**ROWS:**
________________________

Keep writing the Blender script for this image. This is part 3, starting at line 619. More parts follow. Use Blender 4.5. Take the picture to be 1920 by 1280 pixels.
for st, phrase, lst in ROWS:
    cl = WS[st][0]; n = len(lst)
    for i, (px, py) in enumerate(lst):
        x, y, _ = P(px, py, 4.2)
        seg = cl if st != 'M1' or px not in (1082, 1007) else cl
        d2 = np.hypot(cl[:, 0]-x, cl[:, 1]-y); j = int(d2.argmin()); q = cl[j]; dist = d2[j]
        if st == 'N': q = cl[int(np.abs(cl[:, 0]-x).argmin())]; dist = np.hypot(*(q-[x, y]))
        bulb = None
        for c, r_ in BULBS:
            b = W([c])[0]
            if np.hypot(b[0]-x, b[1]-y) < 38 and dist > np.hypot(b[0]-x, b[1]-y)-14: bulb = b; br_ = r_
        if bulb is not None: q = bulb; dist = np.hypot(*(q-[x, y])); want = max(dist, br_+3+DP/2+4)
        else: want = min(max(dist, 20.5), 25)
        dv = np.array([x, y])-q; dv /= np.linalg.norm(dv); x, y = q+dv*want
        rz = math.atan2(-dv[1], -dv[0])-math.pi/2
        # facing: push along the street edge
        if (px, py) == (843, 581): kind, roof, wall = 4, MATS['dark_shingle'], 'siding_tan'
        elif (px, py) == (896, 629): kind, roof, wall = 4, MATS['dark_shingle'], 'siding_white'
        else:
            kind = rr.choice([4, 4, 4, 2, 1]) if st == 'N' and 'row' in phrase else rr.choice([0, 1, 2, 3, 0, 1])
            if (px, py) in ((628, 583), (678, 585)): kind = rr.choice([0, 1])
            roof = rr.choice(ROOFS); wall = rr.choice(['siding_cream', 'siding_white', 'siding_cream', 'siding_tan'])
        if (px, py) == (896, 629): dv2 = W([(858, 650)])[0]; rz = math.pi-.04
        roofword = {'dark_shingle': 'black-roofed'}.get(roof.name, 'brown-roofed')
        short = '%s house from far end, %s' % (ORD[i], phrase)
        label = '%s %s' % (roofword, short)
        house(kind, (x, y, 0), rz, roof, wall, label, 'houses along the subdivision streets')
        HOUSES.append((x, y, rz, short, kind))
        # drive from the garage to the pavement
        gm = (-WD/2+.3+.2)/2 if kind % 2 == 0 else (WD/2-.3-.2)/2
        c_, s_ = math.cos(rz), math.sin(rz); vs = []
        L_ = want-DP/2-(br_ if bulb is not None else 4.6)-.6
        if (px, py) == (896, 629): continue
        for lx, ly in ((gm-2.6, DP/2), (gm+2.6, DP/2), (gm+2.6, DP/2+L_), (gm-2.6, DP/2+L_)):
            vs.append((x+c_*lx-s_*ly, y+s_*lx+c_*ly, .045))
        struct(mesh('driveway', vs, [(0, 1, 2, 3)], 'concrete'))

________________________

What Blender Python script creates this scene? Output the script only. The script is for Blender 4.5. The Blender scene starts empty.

________________________

**PROBLEM STATEMENT:** Search the entries for the word "Blender", then gather every line that has it.

**ANSWER:**
Keep writing the Blender script for this image. This is part 3, starting at line 619. More parts follow. Use Blender 4.5. Take the picture to be 1920 by 1280 pixels.
What Blender Python script creates this scene? Output the script only. The script is for Blender 4.5. The Blender scene starts empty.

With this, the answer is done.